Aim of the task - Reproduce exactly the lines below, from the first one through the line containing "(120,84,48), 'X', .6), ht)", and omit any pictures.
* Start *
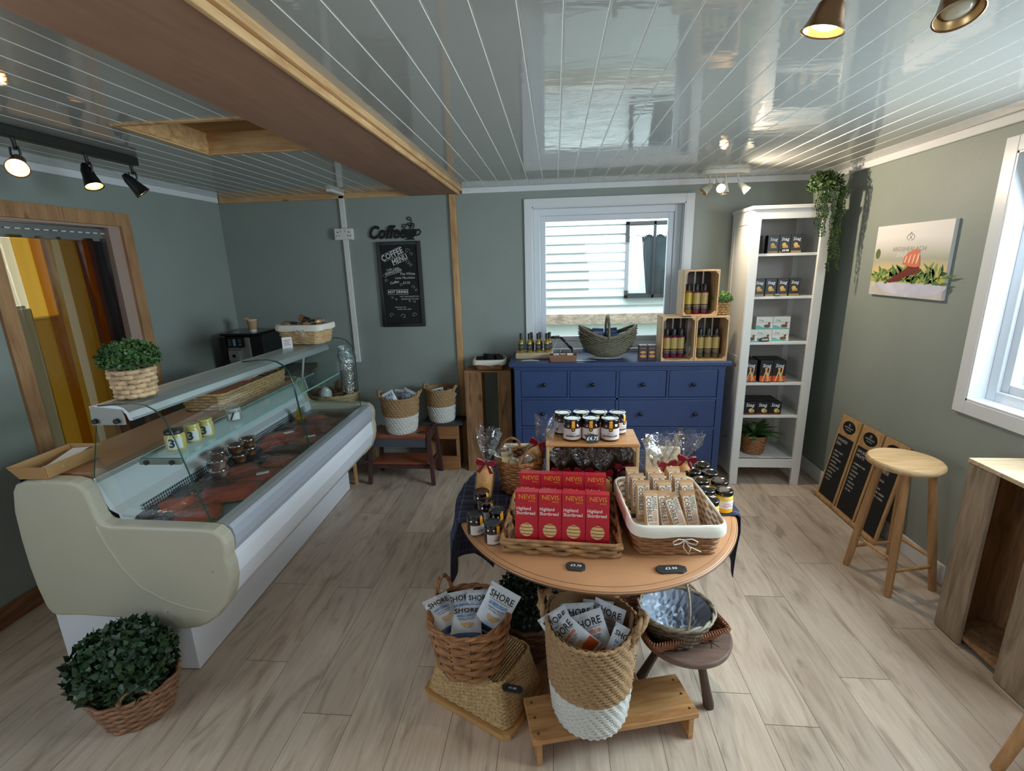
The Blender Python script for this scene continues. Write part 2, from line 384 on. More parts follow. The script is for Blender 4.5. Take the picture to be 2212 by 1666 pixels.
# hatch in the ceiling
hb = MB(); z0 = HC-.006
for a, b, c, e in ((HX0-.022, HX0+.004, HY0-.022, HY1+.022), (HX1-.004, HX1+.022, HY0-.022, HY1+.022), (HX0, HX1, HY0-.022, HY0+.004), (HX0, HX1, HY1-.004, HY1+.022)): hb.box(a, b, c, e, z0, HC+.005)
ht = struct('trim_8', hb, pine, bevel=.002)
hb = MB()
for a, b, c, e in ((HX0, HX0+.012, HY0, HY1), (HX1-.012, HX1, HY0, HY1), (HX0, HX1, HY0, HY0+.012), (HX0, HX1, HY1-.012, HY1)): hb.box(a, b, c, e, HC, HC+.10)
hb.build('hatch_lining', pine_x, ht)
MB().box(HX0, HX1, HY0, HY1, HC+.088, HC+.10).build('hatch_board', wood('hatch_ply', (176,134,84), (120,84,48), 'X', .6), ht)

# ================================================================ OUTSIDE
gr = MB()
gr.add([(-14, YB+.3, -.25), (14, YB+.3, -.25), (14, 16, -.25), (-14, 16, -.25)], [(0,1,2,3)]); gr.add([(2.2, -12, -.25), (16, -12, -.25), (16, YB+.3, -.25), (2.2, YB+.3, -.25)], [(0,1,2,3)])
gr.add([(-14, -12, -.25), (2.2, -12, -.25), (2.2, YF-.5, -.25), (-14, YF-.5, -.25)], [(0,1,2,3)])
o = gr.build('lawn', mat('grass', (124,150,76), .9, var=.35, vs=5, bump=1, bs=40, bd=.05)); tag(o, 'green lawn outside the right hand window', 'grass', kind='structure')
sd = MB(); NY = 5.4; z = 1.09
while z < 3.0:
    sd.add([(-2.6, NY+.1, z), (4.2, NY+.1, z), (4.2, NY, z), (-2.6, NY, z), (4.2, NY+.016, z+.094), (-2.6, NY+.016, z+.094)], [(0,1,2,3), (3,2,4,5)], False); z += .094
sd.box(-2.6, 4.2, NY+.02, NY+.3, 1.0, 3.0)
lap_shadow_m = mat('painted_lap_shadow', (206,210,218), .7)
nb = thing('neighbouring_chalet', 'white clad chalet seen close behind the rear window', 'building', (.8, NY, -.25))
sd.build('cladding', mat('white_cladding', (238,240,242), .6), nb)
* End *
The reply -
The Blender Python script for this scene continues. Write part 2, from line 384 on. More parts follow. The script is for Blender 4.5. Take the picture to be 2212 by 1666 pixels.
# hatch in the ceiling
hb = MB(); z0 = HC-.006
for a, b, c, e in ((HX0-.022, HX0+.004, HY0-.022, HY1+.022), (HX1-.004, HX1+.022, HY0-.022, HY1+.022), (HX0, HX1, HY0-.022, HY0+.004), (HX0, HX1, HY1-.004, HY1+.022)): hb.box(a, b, c, e, z0, HC+.005)
ht = struct('trim_8', hb, pine, bevel=.002)
hb = MB()
for a, b, c, e in ((HX0, HX0+.012, HY0, HY1), (HX1-.012, HX1, HY0, HY1), (HX0, HX1, HY0, HY0+.012), (HX0, HX1, HY1-.012, HY1)): hb.box(a, b, c, e, HC, HC+.10)
hb.build('hatch_lining', pine_x, ht)
MB().box(HX0, HX1, HY0, HY1, HC+.088, HC+.10).build('hatch_board', wood('hatch_ply', (176,134,84), (120,84,48), 'X', .6), ht)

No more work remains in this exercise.